Through his “zoom in” and “zoom out” text structure, Warren (2017) develops five composite characters: Reggie, Antwan, Jeff, Winston, and Quentin, who attended the first cohort and are on track to graduating a 4-year university. While his composite characters fail to differentiate to the reader, edging more closely to the monolith he states he does not want to create, the composite characters humanize the young Black men from the “hood” many readers would not otherwise “meet.” As previous high school teachers in similar environments, we know how dynamically individual these young men could have been portrayed, but in Warren’s rendering of the information into themes and topics, the composite characters’ stories come across as generalized and underdeveloped.
Advancing the Narrative of Meritocracy?
Warren directs his readers through humanizing the macro-level ecological effects of urban education policy with the counter-narratives of the young men in his sample to highlight his participants’ trajectories from Chicago’s South Side to collegiate “success.” Warren (2017) deconstructs the epistemic notion of success, and challenges its discoursal power. He posits that “educators must commit to meaningful conversations and activities with individual young men around the meaning of success . . . and must co-construct a vision of success specific to teach young man” (p. 167). He argues that idealized, dominant notions of success, often disseminated through and by teachers and administrators, tend to essentialize Black male youth. “100% College Acceptance,” therefore, may place the young man on a trajectory for his perceived path to “success,” but the notion itself is nebulous unless attended to by educators. While the author “zooms out” to discuss how the participants’ notions of success rely on the meritocratic notions of tertiary education UP espoused, he does not offer critique of how this could further “policy, theory, practice, and action” (Milner, 2017, p. vii) in promoting education for students of color from underresourced areas in public schooling.
Charter Schools Within the Public Realm
Chicago Public Schools’ transitional shift to employing a more market-driven model was with the policy Renaissance 2010. The policy’s language situates it as an opportunity for new schools to be opened to take the place of those schools deemed struggling or failing by district officials. This opened the doors for the Urban Preparation Charter School Network, the now infamous all-male high school with the mission to provide a high-quality, comprehensive education that will afford students success in college. The first campus was opened in the Englewood Technical High School building in 2006, and 4 years later, UP was able to coin its “100% College Acceptance” trait. The hallmark of this charter school is the uniform: khaki pants, white shirts, UP emblazoned black blazers, and red ties, transitioning to a gold tie when the young man received his first college acceptance.

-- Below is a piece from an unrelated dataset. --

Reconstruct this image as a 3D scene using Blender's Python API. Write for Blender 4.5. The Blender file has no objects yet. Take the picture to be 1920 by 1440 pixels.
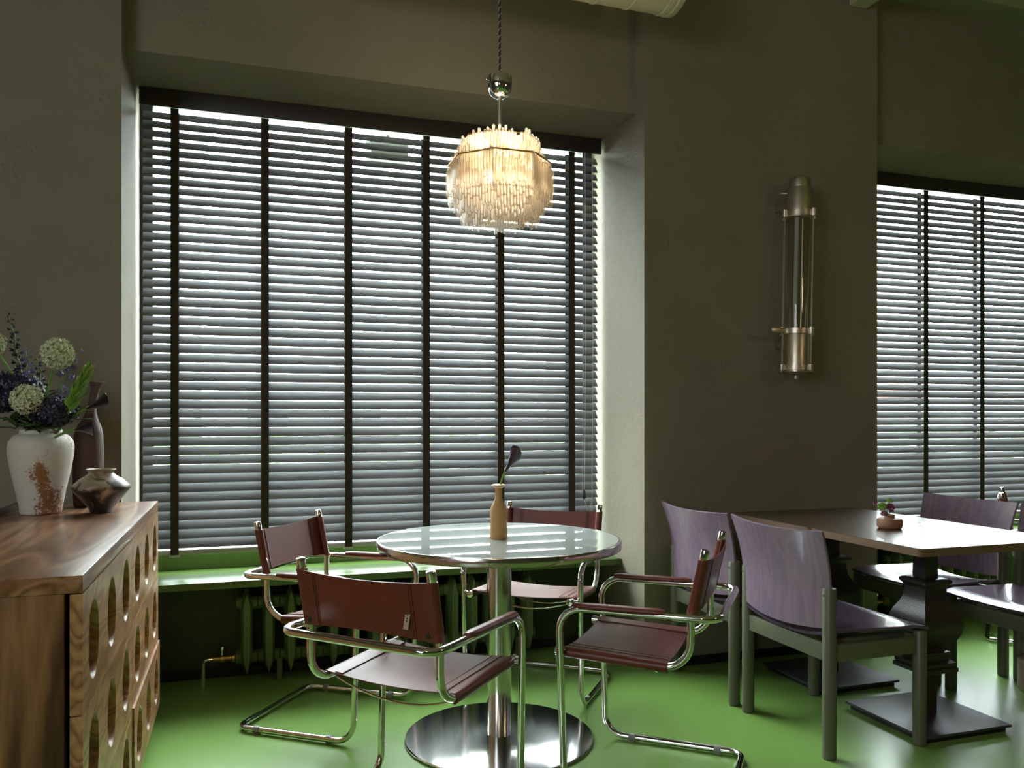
import bpy, bmesh, math, random
from math import sin, cos, pi, radians as R, sqrt
from mathutils import Vector as V, Matrix, Euler
random.seed(7)
S = bpy.context.scene
C = S.collection

# ------------------------------------------------------------------ camera, world, lights, exposure
YAW = R(18.2); F = 1543.0; HC = 1.2
cd = bpy.data.cameras.new('camera'); cam = bpy.data.objects.new('camera', cd); C.objects.link(cam)
cam.location = (0, 0, HC); cam.rotation_euler = (R(90), 0, -YAW)
cd.sensor_width = 36; cd.lens = F*36/1920; cd.shift_y = 65/1920; cd.clip_start = 0.05; cd.clip_end = 300
S.camera = cam
S.view_settings.view_transform = 'Standard'; S.view_settings.look = 'None'
S.view_settings.gamma = 1; S.view_settings.use_curve_mapping = False
S.view_settings.exposure = 1.7
w = bpy.data.worlds.new('overcast_sky'); S.world = w; w.use_nodes = True
bg = w.node_tree.nodes['Background']; bg.inputs[0].default_value = (0.90, 0.96, 1.0, 1); bg.inputs[1].default_value = 16.0

def area(name, loc, look, sx, sy, power, col):
    l = bpy.data.lights.new(name, 'AREA'); l.shape = 'RECTANGLE'; l.size = sx; l.size_y = sy
    l.energy = power; l.color = col
    o = bpy.data.objects.new(name, l); C.objects.link(o); o.location = loc
    o.rotation_euler = (V(look)-V(loc)).to_track_quat('-Z', 'Y').to_euler(); return o
# daylight of the tall windows in the left wall behind the camera
area('daylight_left_window', (-2.95, -0.6, 2.0), (0.9, 1.4, 0.0), 2.4, 1.8, 26, (0.92, 0.97, 1.0))
# unseen warm fill points, added to warm the walls and lintel
for lx, ly in ((3.4, .2), (-.4, -.4)):
    l = bpy.data.lights.new('warm_fill_light', 'POINT'); l.energy = 5; l.color = (1, .70, .42); l.shadow_soft_size = .15
    o = bpy.data.objects.new('warm_fill_light', l); C.objects.link(o); o.location = (lx, ly, 2.3)
# daylight arriving at each of the two street windows (sky portals)
for nm, x0, x1 in (('sky_portal_first_window', -.44, 1.83), ('sky_portal_second_window', 3.2, 5.57)):
    a = area(nm, ((x0+x1)/2, 4.24, 1.6), ((x0+x1)/2, 0, 1.6), x1-x0, 2.1, 1, (1, 1, 1)); a.data.cycles.is_portal = True

# ------------------------------------------------------------------ helpers
def setp(o, label=None, cat=None, group=None, kind=None):
    if label: o['label'] = label
    if cat: o['category'] = cat
    if group: o['group'] = group
    if kind: o['kind'] = kind
    return o
def empty(name, loc, rz, label, cat, group=None):
    o = bpy.data.objects.new(name, None); C.objects.link(o); o.empty_display_size = .05
    o.location = loc; o.rotation_euler = (0, 0, rz); return setp(o, label, cat, group)
def obj(name, bm, mat, parent=None, loc=None, rot=None, label=None, smooth=40):
    bmesh.ops.recalc_face_normals(bm, faces=bm.faces)
    if smooth:
        for f in bm.faces: f.smooth = True
        a = R(smooth)
        for e in bm.edges:
            if len(e.link_faces) == 2 and e.calc_face_angle(0) > a: e.smooth = False
    me = bpy.data.meshes.new(name); bm.to_mesh(me); bm.free()
    if mat: me.materials.append(mat)
    o = bpy.data.objects.new(name, me); C.objects.link(o)
    if parent: o.parent = parent
    if loc: o.location = loc
    if rot: o.rotation_euler = rot
    if label: o['label'] = label
    return o
def inst(name, src, parent=None, loc=None, rot=None, scale=None):
    o = src.copy(); o.name = name; C.objects.link(o); o.parent = parent
    if loc is not None: o.location = loc
    if rot is not None: o.rotation_euler = rot
    if scale is not None: o.scale = scale
    return o
def dup(root, loc, rz, label):
    r = root.copy(); C.objects.link(r); r.location = loc; r.rotation_euler = (0, 0, rz); r['label'] = label
    for ch in list(root.children):
        c = ch.copy(); C.objects.link(c); c.parent = r
        for g in ch.children:
            d = g.copy(); C.objects.link(d); d.parent = c
    return r
def B(): return bmesh.new()
def box(bm, x0, x1, y0, y1, z0, z1, bev=0, seg=2, M=None):
    vs = [bm.verts.new((x, y, z)) for z in (z0, z1) for y in (y0, y1) for x in (x0, x1)]
    fs = [bm.faces.new([vs[i] for i in q]) for q in ((0,2,3,1),(4,5,7,6),(0,1,5,4),(2,6,7,3),(0,4,6,2),(1,3,7,5))]
    if bev:
        es = list({e for f in fs for e in f.edges})
        r = bmesh.ops.bevel(bm, geom=es, offset=bev, segments=seg, profile=.5, affect='EDGES')
        vs = list({v for f in r['faces'] for v in f.verts} | {v for v in vs if v.is_valid})
    if M is not None:
        for v in vs:
            if v.is_valid: v.co = M @ v.co
    return bm
def ring_bridge(bm, a, b):
    n = len(a)
    for i in range(n):
        bm.faces.new((a[i], a[(i+1) % n], b[(i+1) % n], b[i]))
def lathe(bm, prof, n=32, c=(0, 0, 0), cap=True, M=None, off=0.0):
    rs = []
    for r, z in prof:
        row = []
        for i in range(n):
            p = V((r*cos(2*pi*i/n+off), r*sin(2*pi*i/n+off), z)) + V(c)
            if M is not None: p = M @ p
            row.append(bm.verts.new(p))
        rs.append(row)
    for a, b in zip(rs, rs[1:]): ring_bridge(bm, a, b)
    if cap:
        bm.faces.new(rs[0]); bm.faces.new(rs[-1])
    return bm
def fillet(pts, rad, seg=7, closed=False):
    pts = [V(p) for p in pts]; n = len(pts); out = []
    for i in range(n):
        if not closed and (i == 0 or i == n-1): out.append(pts[i]); continue
        p = pts[i]; a = pts[i-1]; b = pts[(i+1) % n]
        r = rad[i] if isinstance(rad, (list, tuple)) else rad
        if r <= 0: out.append(p); continue
        d1 = (a-p).normalized(); d2 = (b-p).normalized()
        ang = d1.angle(d2)
        if ang > 3.1: out.append(p); continue
        t = r/math.tan(ang/2)
        t = min(t, (a-p).length*.49, (b-p).length*.49); rr = t*math.tan(ang/2)
        cen = p + (d1+d2).normalized()*(rr/sin(ang/2))
        s = p+d1*t-cen; e = p+d2*t-cen; tot = s.angle(e)
        for k in range(seg+1):
            f = k/seg
            out.append(cen + (s*sin((1-f)*tot)+e*sin(f*tot))/sin(tot))
    return out
def sweep(bm, pts, r, n=12, closed=False, caps=True, sz=None):
    """tube along pts; r number or list; sz = flatten factor of second axis"""
    pts = [V(p) for p in pts]; m = len(pts); rows = []
    T = []
    for i in range(m):
        if closed: t = pts[(i+1) % m]-pts[i-1]
        else: t = pts[min(i+1, m-1)]-pts[max(i-1, 0)]
        T.append(t.normalized() if t.length > 1e-9 else V((0, 0, 1)))
    up = V((0, 0, 1)) if abs(T[0].z) < .9 else V((1, 0, 0))
    nrm = (up-T[0]*up.dot(T[0])).normalized(); N = [nrm]
    for i in range(1, m):
        q = T[i-1].rotation_difference(T[i]); nrm = (q @ nrm); nrm = (nrm-T[i]*nrm.dot(T[i])).normalized(); N.append(nrm)
    tw = 0
    if closed:
        q = T[-1].rotation_difference(T[0]); e = q @ N[-1]
        tw = math.atan2(T[0].dot(e.cross(N[0])), e.dot(N[0]))
    for i in range(m):
        b = T[i].cross(N[i]); rr = r[i] if isinstance(r, (list, tuple)) else r; a0 = tw*i/m
        rows.append([bm.verts.new(pts[i]+(N[i]*cos(2*pi*k/n+a0)*(sz or 1)+b*sin(2*pi*k/n+a0))*rr) for k in range(n)])
    for i in range(m-1): ring_bridge(bm, rows[i], rows[i+1])
    if closed: ring_bridge(bm, rows[-1], rows[0])
    elif caps: bm.faces.new(rows[0]); bm.faces.new(rows[-1])
    return bm
def sheet(bm, f, nu, nv, th):
    """thick grid surface f(u,v), u,v in 0..1; th grows along the normal"""
    P = [[V(f(i/nu, j/nv)) for j in range(nv+1)] for i in range(nu+1)]
    A = []; Bk = []
    for i in range(nu+1):
        ra = []; rb = []
        for j in range(nv+1):
            du = P[min(i+1, nu)][j]-P[max(i-1, 0)][j]; dv = P[i][min(j+1, nv)]-P[i][max(j-1, 0)]
            n = du.cross(dv); n = n.normalized() if n.length > 1e-12 else V((0, 0, 1))
            ra.append(bm.verts.new(P[i][j])); rb.append(bm.verts.new(P[i][j]-n*th))
        A.append(ra); Bk.append(rb)
    for i in range(nu):
        for j in range(nv):
            bm.faces.new((A[i][j], A[i+1][j], A[i+1][j+1], A[i][j+1]))
            bm.faces.new((Bk[i][j], Bk[i][j+1], Bk[i+1][j+1], Bk[i+1][j]))
    for i in range(nu):
        bm.faces.new((A[i][0], Bk[i][0], Bk[i+1][0], A[i+1][0])); bm.faces.new((A[i][nv], A[i+1][nv], Bk[i+1][nv], Bk[i][nv]))
    for j in range(nv):
        bm.faces.new((A[0][j], A[0][j+1], Bk[0][j+1], Bk[0][j])); bm.faces.new((A[nu][j], Bk[nu][j], Bk[nu][j+1], A[nu][j+1]))
    return bm
def at(px, py, t):
    """world point seen at a picture position, t metres along the view axis"""
    r = (px-960)*t/F
    return V((t*sin(YAW)+r*cos(YAW), t*cos(YAW)-r*sin(YAW), HC-(py-785)*t/F))

# ------------------------------------------------------------------ materials
def nt(name):
    m = bpy.data.materials.new(name); m.use_nodes = True; t = m.node_tree; return m, t, t.nodes['Principled BSDF']
def plain(name, col, rough=.5, metal=0, bump=0, bscale=60, spec=.5, var=0, vscale=8, coat=0, aniso=0, rvar=0):
    m, t, p = nt(name); N = t.nodes; L = t.links
    p.inputs['Base Color'].default_value = (*col, 1); p.inputs['Roughness'].default_value = rough
    p.inputs['Metallic'].default_value = metal; p.inputs['Specular IOR Level'].default_value = spec
    p.inputs['Coat Weight'].default_value = coat; p.inputs['Coat Roughness'].default_value = .15
    tc = N.new('ShaderNodeTexCoord')
    if var:
        n = N.new('ShaderNodeTexNoise'); n.inputs['Scale'].default_value = vscale; n.inputs['Detail'].default_value = 5
        L.new(tc.outputs['Object'], n.inputs['Vector'])
        mx = N.new('ShaderNodeMix'); mx.data_type = 'RGBA'
        mx.inputs[6].default_value = (*[c*(1-var) for c in col], 1); mx.inputs[7].default_value = (*[min(1, c*(1+var)) for c in col], 1)
        L.new(n.outputs['Fac'], mx.inputs[0]); L.new(mx.outputs[2], p.inputs['Base Color'])
        if rvar:
            mr = N.new('ShaderNodeMapRange'); mr.inputs[3].default_value = rough-rvar; mr.inputs[4].default_value = rough+rvar
            L.new(n.outputs['Fac'], mr.inputs[0]); L.new(mr.outputs[0], p.inputs['Roughness'])
    if bump:
        n2 = N.new('ShaderNodeTexNoise'); n2.inputs['Scale'].default_value = bscale; n2.inputs['Detail'].default_value = 6
        L.new(tc.outputs['Object'], n2.inputs['Vector'])
        b = N.new('ShaderNodeBump'); b.inputs['Strength'].default_value = bump; b.inputs['Distance'].default_value = .01
        L.new(n2.outputs['Fac'], b.inputs['Height']); L.new(b.outputs[0], p.inputs['Normal'])
    return m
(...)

Warren attends to the limitations of a single-sex monoracial charter school in his distinction of marketing and recruitment. He applies CRT to illustrate UP’s reliance on the “normative social identity hierarchies which cause Black men to operate within the binary of good Black man or bad Black man” (p. 67). Through marketing techniques in branding the school as college preparatory and the media’s fetishization of the dress code, Warren aims to demystify the air of success around this particular school through the counterstory of his participants. In his discussion of the initial recruitment process of the school, he shows that often the students felt the expectations and the mission of the school. He quotes Antwan: I made the right decision though [to attend UP]. But I feel like for everybody, just because of the situation in the neighborhoods we grew up in, I feel like definitely the way Urban Prep is structured, you know, people are there to support you, that believe in you, that you’re not doing it by yourself. I feel like that helps a lot of students out. I made that right decision. (p. 64)

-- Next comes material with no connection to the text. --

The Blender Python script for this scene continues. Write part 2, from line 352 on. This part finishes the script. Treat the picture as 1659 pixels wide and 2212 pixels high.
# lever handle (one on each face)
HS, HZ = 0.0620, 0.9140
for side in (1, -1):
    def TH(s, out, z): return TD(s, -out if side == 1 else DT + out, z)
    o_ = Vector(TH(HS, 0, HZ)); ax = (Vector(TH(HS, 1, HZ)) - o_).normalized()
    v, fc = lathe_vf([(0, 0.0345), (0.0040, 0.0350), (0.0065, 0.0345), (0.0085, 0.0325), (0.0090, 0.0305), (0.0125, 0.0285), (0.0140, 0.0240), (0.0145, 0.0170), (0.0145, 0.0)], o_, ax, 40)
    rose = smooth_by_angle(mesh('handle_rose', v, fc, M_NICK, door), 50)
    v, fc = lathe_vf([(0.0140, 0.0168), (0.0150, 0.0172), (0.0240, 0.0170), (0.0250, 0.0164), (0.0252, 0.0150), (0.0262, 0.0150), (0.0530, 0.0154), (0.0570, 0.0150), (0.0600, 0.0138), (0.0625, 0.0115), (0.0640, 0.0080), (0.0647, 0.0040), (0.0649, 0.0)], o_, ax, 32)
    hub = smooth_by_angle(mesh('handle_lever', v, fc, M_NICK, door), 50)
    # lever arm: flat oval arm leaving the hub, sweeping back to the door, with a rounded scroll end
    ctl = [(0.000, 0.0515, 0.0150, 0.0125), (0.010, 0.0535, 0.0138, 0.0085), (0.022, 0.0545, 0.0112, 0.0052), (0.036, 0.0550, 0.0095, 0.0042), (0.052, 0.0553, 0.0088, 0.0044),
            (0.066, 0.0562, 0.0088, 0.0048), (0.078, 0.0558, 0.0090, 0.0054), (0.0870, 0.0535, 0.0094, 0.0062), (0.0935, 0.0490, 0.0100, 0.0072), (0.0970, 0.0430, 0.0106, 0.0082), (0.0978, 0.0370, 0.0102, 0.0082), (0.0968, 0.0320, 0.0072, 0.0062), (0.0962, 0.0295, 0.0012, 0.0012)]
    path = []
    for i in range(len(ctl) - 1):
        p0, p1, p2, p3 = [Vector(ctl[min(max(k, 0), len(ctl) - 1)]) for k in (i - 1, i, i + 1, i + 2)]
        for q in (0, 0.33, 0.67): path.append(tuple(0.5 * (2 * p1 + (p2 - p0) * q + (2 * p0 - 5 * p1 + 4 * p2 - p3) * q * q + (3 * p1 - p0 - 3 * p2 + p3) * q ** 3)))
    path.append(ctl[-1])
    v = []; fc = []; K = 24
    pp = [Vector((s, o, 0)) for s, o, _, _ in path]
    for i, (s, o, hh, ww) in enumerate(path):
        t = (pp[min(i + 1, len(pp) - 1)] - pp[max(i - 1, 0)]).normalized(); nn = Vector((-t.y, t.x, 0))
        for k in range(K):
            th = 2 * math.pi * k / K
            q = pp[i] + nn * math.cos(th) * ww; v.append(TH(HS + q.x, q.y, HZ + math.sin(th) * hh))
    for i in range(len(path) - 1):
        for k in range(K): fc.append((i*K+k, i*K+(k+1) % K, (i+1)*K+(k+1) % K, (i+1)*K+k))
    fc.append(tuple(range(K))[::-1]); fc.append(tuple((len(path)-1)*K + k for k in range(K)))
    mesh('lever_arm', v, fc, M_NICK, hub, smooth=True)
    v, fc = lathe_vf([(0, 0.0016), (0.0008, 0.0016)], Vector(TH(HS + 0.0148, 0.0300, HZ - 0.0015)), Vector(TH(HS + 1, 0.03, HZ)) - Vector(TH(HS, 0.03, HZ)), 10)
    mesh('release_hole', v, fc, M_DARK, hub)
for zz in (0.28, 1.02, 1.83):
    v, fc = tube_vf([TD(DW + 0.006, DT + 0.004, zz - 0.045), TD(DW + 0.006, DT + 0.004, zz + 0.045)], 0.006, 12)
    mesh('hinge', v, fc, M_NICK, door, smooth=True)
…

Warren furthers that it was this type of support in high school that underscored the collegiate experiences of the young men. He posits that it is the makeup of the charter school that situates the school in a unique position to support the young men. However, despite the myriad research that makes empirical the disservice the United States’s social institutions are having on Black men and boys, Warren does not advance an agenda for teachers, administrators, or policy makers in the general education system.

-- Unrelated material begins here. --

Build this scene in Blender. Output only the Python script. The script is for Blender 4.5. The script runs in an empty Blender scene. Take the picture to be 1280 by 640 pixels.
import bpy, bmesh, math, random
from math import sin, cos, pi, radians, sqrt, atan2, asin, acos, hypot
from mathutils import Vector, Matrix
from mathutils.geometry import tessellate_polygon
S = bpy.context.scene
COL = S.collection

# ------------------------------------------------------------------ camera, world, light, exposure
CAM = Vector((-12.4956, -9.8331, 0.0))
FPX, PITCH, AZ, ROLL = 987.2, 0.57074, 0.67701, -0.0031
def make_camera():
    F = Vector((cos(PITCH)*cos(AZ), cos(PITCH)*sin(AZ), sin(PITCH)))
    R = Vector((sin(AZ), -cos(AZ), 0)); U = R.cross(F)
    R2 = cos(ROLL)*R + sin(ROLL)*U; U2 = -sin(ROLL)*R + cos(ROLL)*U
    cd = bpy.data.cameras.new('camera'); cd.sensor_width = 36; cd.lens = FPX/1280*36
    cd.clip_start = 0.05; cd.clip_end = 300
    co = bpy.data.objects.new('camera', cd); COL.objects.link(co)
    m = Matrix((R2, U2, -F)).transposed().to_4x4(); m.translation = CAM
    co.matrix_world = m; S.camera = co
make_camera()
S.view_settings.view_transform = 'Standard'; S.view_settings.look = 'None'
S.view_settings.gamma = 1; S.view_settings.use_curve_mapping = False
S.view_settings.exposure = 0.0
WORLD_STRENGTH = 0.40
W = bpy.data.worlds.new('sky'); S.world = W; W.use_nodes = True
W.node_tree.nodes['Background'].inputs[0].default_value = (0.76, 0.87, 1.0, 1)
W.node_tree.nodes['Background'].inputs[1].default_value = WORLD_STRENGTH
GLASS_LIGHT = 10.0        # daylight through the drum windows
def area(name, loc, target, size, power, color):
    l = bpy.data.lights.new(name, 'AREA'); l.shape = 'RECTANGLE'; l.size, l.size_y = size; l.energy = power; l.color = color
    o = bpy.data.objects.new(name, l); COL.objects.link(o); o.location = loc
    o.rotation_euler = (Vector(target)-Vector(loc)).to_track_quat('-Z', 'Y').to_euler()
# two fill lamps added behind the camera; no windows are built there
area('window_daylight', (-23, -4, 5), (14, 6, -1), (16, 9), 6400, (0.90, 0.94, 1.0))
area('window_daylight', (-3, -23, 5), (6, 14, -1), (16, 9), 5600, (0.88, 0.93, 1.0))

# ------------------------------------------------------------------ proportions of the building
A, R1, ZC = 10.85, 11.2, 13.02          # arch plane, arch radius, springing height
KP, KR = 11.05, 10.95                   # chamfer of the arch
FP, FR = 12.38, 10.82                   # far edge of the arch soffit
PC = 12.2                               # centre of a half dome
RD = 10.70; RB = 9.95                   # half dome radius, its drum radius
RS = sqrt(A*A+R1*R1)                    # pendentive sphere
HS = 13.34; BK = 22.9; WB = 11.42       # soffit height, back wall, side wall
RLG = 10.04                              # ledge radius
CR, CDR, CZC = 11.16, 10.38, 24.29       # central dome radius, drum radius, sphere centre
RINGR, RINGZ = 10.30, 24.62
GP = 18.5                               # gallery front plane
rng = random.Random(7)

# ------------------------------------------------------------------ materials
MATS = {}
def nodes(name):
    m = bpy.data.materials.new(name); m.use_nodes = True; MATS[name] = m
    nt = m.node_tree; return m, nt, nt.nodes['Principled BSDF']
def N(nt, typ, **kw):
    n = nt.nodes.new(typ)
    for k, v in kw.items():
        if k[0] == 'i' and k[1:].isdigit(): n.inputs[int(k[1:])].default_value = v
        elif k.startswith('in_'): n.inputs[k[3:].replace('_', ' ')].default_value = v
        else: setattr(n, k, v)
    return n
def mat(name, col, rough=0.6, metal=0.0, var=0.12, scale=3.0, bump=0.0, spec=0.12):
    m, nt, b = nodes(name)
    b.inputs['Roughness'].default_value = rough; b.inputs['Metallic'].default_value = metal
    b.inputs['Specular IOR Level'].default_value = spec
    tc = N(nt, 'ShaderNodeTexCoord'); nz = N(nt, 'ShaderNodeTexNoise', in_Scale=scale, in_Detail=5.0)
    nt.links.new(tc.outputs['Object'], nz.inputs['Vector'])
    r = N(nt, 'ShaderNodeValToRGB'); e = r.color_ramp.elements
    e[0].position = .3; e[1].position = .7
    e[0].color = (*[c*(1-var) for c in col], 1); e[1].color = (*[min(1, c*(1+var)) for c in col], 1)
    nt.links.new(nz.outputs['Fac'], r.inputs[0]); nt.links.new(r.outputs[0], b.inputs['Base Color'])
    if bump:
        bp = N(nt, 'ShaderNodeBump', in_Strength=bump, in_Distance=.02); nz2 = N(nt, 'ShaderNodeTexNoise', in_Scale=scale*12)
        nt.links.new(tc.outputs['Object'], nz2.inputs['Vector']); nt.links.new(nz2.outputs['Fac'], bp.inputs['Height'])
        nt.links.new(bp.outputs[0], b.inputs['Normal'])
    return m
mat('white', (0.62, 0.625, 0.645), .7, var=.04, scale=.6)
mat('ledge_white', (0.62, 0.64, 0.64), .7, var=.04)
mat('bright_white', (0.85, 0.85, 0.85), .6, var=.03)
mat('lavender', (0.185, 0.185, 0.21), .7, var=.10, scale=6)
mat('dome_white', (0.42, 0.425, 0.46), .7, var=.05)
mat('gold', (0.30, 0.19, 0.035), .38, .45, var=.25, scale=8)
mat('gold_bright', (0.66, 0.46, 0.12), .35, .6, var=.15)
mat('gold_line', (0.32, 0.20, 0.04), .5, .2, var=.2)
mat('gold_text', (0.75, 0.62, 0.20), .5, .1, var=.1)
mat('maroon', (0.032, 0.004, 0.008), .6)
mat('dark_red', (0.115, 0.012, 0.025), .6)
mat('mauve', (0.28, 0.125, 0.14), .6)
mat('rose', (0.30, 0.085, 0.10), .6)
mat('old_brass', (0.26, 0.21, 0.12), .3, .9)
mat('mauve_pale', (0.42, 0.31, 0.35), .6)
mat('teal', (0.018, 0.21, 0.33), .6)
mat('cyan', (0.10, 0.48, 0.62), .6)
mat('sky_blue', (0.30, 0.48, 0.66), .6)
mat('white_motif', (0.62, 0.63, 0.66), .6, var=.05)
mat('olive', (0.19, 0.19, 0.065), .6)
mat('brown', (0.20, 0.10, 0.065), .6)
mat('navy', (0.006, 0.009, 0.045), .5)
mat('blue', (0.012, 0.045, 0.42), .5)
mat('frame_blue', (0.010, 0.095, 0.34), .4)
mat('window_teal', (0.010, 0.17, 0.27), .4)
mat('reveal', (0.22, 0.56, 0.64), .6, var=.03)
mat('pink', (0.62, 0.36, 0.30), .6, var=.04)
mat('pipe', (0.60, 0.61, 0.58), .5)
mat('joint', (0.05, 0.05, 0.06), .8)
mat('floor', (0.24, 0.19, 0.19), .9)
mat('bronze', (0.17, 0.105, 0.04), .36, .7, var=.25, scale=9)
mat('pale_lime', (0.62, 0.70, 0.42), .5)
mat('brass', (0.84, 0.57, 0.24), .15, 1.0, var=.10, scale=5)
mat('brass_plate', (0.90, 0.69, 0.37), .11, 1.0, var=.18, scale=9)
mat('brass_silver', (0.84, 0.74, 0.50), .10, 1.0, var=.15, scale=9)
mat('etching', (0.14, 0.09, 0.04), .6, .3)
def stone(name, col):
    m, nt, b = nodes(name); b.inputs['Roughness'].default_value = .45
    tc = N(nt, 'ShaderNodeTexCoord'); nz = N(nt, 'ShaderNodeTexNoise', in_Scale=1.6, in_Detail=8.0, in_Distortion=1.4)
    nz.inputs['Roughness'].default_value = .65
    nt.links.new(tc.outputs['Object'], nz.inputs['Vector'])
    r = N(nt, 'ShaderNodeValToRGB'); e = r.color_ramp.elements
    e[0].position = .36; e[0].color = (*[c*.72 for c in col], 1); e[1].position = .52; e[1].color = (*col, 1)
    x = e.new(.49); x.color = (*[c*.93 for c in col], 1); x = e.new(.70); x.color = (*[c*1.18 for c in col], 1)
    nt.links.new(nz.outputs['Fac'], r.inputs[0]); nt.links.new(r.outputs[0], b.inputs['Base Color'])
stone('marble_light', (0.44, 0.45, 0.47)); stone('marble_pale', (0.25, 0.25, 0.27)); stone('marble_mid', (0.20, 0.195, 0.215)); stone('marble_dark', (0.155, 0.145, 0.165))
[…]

Furthermore, the research site of Urban Preparation is a charter school, contentiously on the side of the “school choice” agenda. While Warren cites the statistics and arguments about the disservice public schools and educators given to Black males, he does gloss over some of the effects of a charter school as a research site, including “cream-skimming” student enrollment, severe discipline practices, outside funding for resources in recruitment and marketing, and nonunionized teachers (Lipman, 2013). However, there is space for a deeper examination of the disinvestment in CPS’ public schools nor UP’s position within these larger issues, often painting a nonpositive light on the possible good work being done within nearby South Side public schools. In a market-driven educational system like CPS, Warren only briefly analyzes the neoliberal agenda of which competition and the markets may have privileged the charter school network, which seems to be a macro-level aspect in the UP phenomenon. However, he does give the caveat that “charter schools should not and cannot be positioned as a panacea to problems that extend far outside of the school walls” (p. 58). In addition, he does situate his work in the future aspects of schooling—how the institution of public education can be restructured to better respond to Black males—and how the young men in his study are no different from the young men enrolled in nearby CPS-run schools—but not enough.
Discussion
In attempting to pinpoint how UP affected the trajectory of young Black males from Chicago’s South Side to and through college, Warren highlights the following findings from his participant data: struggle as both a positive and negative force which motivates educational trajectory, critical navigation skills, and creation of positive interpersonal relationships inside and outside of the local school context. Warren posits that the school’s focus on community and brotherhood “create a space for the explicit acknowledgement and affirmation of young Black men’s various cultural identities, which can promote greater school engagements” (p. 180). Warren concludes the book with recommendations for contemporary Urban Education Reform, yet is careful to point out that “it is misguided to think that a few generic recommendations can be the revolution that is needed, considering the failures of school reform in Black communities (and other communities of color)” (p. 174). He implores the educators and the academy to explicitly identify how “anti-Blackness permeates our thinking about Black youth and Black communities” (p. 175) through listening to and learning from Black youth. He does not argue that the only way to better educate Black men is through a single-sex charter school, but through a strong support network, dismantling anti-Blackness and White supremacist undertones within our schools, and an understanding that Black men and boys are capable of thriving and achieving in academic institutions. Urban Preparation can play an important role within teacher education, as it is couched within the time period of #BlackLivesMatter, and an increased application of CRT within and outside of education.